The self-immolation appeared to be a small repeat of protests that gripped Tibetan areas of China in March 2008, when Buddhist monks and other Tibetan people loyal to the exiled Dalai Lama, their traditional religious leader, confronted police and troops.
The 21-year-old, named Phuntsog, was a monk in Aba, a mainly ethnic Tibetan part of Sichuan province that erupted in defiance against Chinese control three years ago.
The monk "immolated himself today in protest against the crackdown", said Kate Saunders of the International Campaign for Tibet, a London-based organisation.
"He shouted some slogans about freedom when he did it," said Zorgyi, a researcher for the organisation, who is based in northern India, where many exiled Tibetans live.
"We've also received widespread information about a protest with nearly one thousand monks and lay people that came after," Zorgyi said.
Police moved in to suppress the protest and arrested some monks, he said.
Repeated calls to police and government offices in Aba were not answered.
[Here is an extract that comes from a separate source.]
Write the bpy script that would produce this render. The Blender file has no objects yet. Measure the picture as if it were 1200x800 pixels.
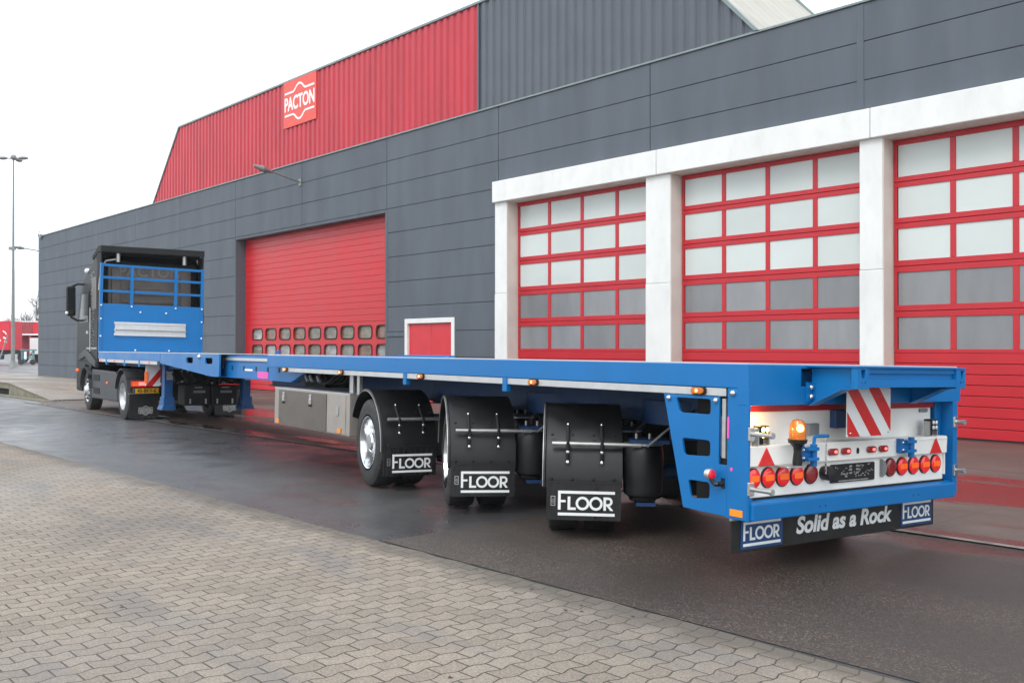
import bpy, bmesh, math, random
from mathutils import Matrix, Vector
random.seed(7)
R = math.radians
S = bpy.context.scene
COL = S.collection

# ------------------------------------------------------------------ camera
cd = bpy.data.cameras.new('camera'); cam = bpy.data.objects.new('camera', cd); COL.objects.link(cam)
cam.location = (0, 0, 1.6)
cam.rotation_euler = (R(90) + math.atan(7/1115), 0, 0)
cd.sensor_width = 36; cd.lens = 36*1115/1200
cd.clip_start = 0.05; cd.clip_end = 3000
S.camera = cam

# ------------------------------------------------------------------ world + sun (overcast)
w = bpy.data.worlds.new('World'); S.world = w; w.use_nodes = True
wn = w.node_tree.nodes; wl = w.node_tree.links; wn.clear()
wo = wn.new('ShaderNodeOutputWorld'); bg = wn.new('ShaderNodeBackground')
sky = wn.new('ShaderNodeTexSky'); sky.sky_type = 'NISHITA'; sky.sun_disc = False
SUN_EL, SUN_AZ = 48, 205
sky.sun_elevation = R(SUN_EL); sky.sun_rotation = R(SUN_AZ)
hs = wn.new('ShaderNodeHueSaturation'); hs.inputs['Saturation'].default_value = 0.35
mx = wn.new('ShaderNodeMix'); mx.data_type = 'RGBA'; mx.inputs[0].default_value = 0.86
wl.new(sky.outputs[0], hs.inputs['Color']); wl.new(hs.outputs[0], mx.inputs[6])
mx.inputs[7].default_value = (11.2, 12.0, 12.6, 1)
wl.new(mx.outputs[2], bg.inputs[0]); bg.inputs[1].default_value = 0.1
wl.new(bg.outputs[0], wo.inputs[0])
sd = bpy.data.lights.new('sun', 'SUN'); sd.energy = 0.9; sd.angle = R(25); sd.color = (1, .97, .93)
sun = bpy.data.objects.new('sun', sd); COL.objects.link(sun)
az = R(SUN_AZ)
sdir = Vector((math.sin(az)*math.cos(R(SUN_EL)), math.cos(az)*math.cos(R(SUN_EL)), math.sin(R(SUN_EL))))
sun.rotation_euler = sdir.to_track_quat('Z', 'Y').to_euler()
S.view_settings.view_transform = 'Standard'; S.view_settings.look = 'None'
S.view_settings.exposure = 0.56; S.view_settings.gamma = 1
S.render.engine = 'CYCLES'

# ------------------------------------------------------------------ materials
def inp(n, k, v):
    if k in n.inputs: n.inputs[k].default_value = v
def mat(name, col, rough=.5, metal=0, var=.08, scale=3, bump=0, bscale=60, coat=0, emit=None, estr=0,
        spec=.5, dirt=0, alpha=1, rvar=.0, stretch=(1, 1, 1)):
    m = bpy.data.materials.new(name); m.use_nodes = True
    nt = m.node_tree; N = nt.nodes; L = nt.links
    b = N['Principled BSDF']
    tc = N.new('ShaderNodeTexCoord')
    mp = N.new('ShaderNodeMapping'); mp.inputs['Scale'].default_value = stretch
    L.new(tc.outputs['Object'], mp.inputs[0])
    ns = N.new('ShaderNodeTexNoise'); ns.inputs['Scale'].default_value = scale; ns.inputs['Detail'].default_value = 6
    L.new(mp.outputs[0], ns.inputs['Vector'])
    cr = N.new('ShaderNodeValToRGB')
    lo = [max(0, c*(1-var)) for c in col]; hi = [min(1, c*(1+var)) for c in col]
    cr.color_ramp.elements[0].position = .3; cr.color_ramp.elements[1].position = .7
    cr.color_ramp.elements[0].color = (*lo, 1); cr.color_ramp.elements[1].color = (*hi, 1)
    L.new(ns.outputs['Fac'], cr.inputs[0])
    src = cr.outputs[0]
    if dirt:
        n2 = N.new('ShaderNodeTexNoise'); n2.inputs['Scale'].default_value = scale*2.7; n2.inputs['Detail'].default_value = 8
        L.new(mp.outputs[0], n2.inputs['Vector'])
        r2 = N.new('ShaderNodeValToRGB'); r2.color_ramp.elements[0].position = .5; r2.color_ramp.elements[1].position = .72
        r2.color_ramp.elements[0].color = (0, 0, 0, 1); r2.color_ramp.elements[1].color = (dirt, dirt, dirt, 1)
        L.new(n2.outputs['Fac'], r2.inputs[0])
        mm = N.new('ShaderNodeMix'); mm.data_type = 'RGBA'
        L.new(r2.outputs[0], mm.inputs[0]); L.new(src, mm.inputs[6]); mm.inputs[7].default_value = (.16, .14, .12, 1)
        src = mm.outputs[2]
    L.new(src, b.inputs['Base Color'])
    b.inputs['Metallic'].default_value = metal; b.inputs['Roughness'].default_value = rough
    if rvar:
        mr = N.new('ShaderNodeMapRange'); mr.inputs[3].default_value = max(0.02, rough-rvar); mr.inputs[4].default_value = rough+rvar
        mr.inputs[1].default_value = .3; mr.inputs[2].default_value = .7
        L.new(ns.outputs['Fac'], mr.inputs[0]); L.new(mr.outputs[0], b.inputs['Roughness'])
    inp(b, 'Specular IOR Level', spec); inp(b, 'Coat Weight', coat); inp(b, 'Coat Roughness', .08)
    if bump:
        bn = N.new('ShaderNodeTexNoise'); bn.inputs['Scale'].default_value = bscale; bn.inputs['Detail'].default_value = 5
        L.new(mp.outputs[0], bn.inputs['Vector'])
        bp = N.new('ShaderNodeBump'); bp.inputs['Strength'].default_value = bump; bp.inputs['Distance'].default_value = .01
        L.new(bn.outputs['Fac'], bp.inputs['Height']); L.new(bp.outputs[0], b.inputs['Normal'])
    if emit:
        b.inputs['Emission Color'].default_value = (*emit, 1); b.inputs['Emission Strength'].default_value = estr
    return m
M = {}
M['blue'] = mat('blue_paint', (.001, .150, .43), .40, var=.05, scale=2.5, coat=.05, rvar=.06, spec=.35, bump=.06, bscale=9)
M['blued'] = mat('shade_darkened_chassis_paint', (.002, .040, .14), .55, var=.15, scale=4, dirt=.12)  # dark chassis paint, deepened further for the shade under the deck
M['legblue'] = mat('leg_blue_paint', (.003, .085, .27), .5, var=.2, scale=5, dirt=.2)
M['alu'] = mat('aluminium', (.62, .63, .64), .38, .75, var=.06, scale=8, bump=.05)
M['galv'] = mat('galvanised_steel', (.48, .48, .47), .42, .8, var=.12, scale=14, rvar=.08)
M['chrome'] = mat('chrome', (.78, .79, .81), .16, 1, var=.03)
M['box'] = mat('toolbox_steel', (.36, .325, .295), .42, .3, var=.08, scale=6, rvar=.08)
M['boxlid'] = mat('toolbox_door_steel', (.135, .115, .100), .36, .35, var=.08, scale=6, rvar=.07)
M['black'] = mat('black_plastic', (.010, .010, .011), .42, var=.2, scale=6, rvar=.10)
M['blackm'] = mat('black_matt', (.008, .008, .009), .75, var=.25, scale=8)
M['rubber'] = mat('tyre_rubber', (.017, .017, .018), .6, var=.25, scale=9, bump=.2, bscale=90, dirt=.30)
M['flap'] = mat('mud_flap_rubber', (.010, .010, .011), .36, var=.2, scale=5, rvar=.12, dirt=.08, stretch=(3, 3, .5))
M['white'] = mat('white_paint', (.88, .865, .83), .38, var=.03, scale=2, coat=.1, dirt=.04)
M['letter'] = mat('white_lettering', (.88, .89, .90), .45, var=.02)
M['redp'] = mat('red_reflector', (.72, .02, .02), .25, var=.08, scale=20)
M['redd'] = mat('dark_red_strip', (.38, .006, .010), .3, var=.08, scale=6)
M['redl'] = mat('red_lamp_lens', (.55, .008, .012), .12, var=.1, scale=60, emit=(1, .01, .015), estr=.22, coat=1)
M['redoff'] = mat('dark_red_lens', (.28, .004, .008), .12, var=.15, scale=60, coat=1)
M['redlit'] = mat('lit_red_core', (.9, .05, .05), .2, emit=(1, .12, .10), estr=2.2)
M['orange'] = mat('amber_lens', (.90, .13, .008), .15, var=.08, scale=50, emit=(1, .14, .01), estr=.22, coat=.6)
M['orangeb'] = mat('amber_side_lens', (.62, .16, .01), .12, var=.15, scale=70, coat=.8)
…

One officer who answered the phone said, "Nothing is wrong."
In March 2008, Tibetan protests led by monks in Lhasa, the regional capital of Tibet proper, were suppressed by police and turned violent. Rioters torched shops and turned on residents, especially Han Chinese, who many Tibetans see as intruders threatening their culture.
At least 19 people died in the violence in Lhasa, most of them Han Chinese. Pro-Tibet groups abroad say more than 200 people were killed in a subsequent crackdown.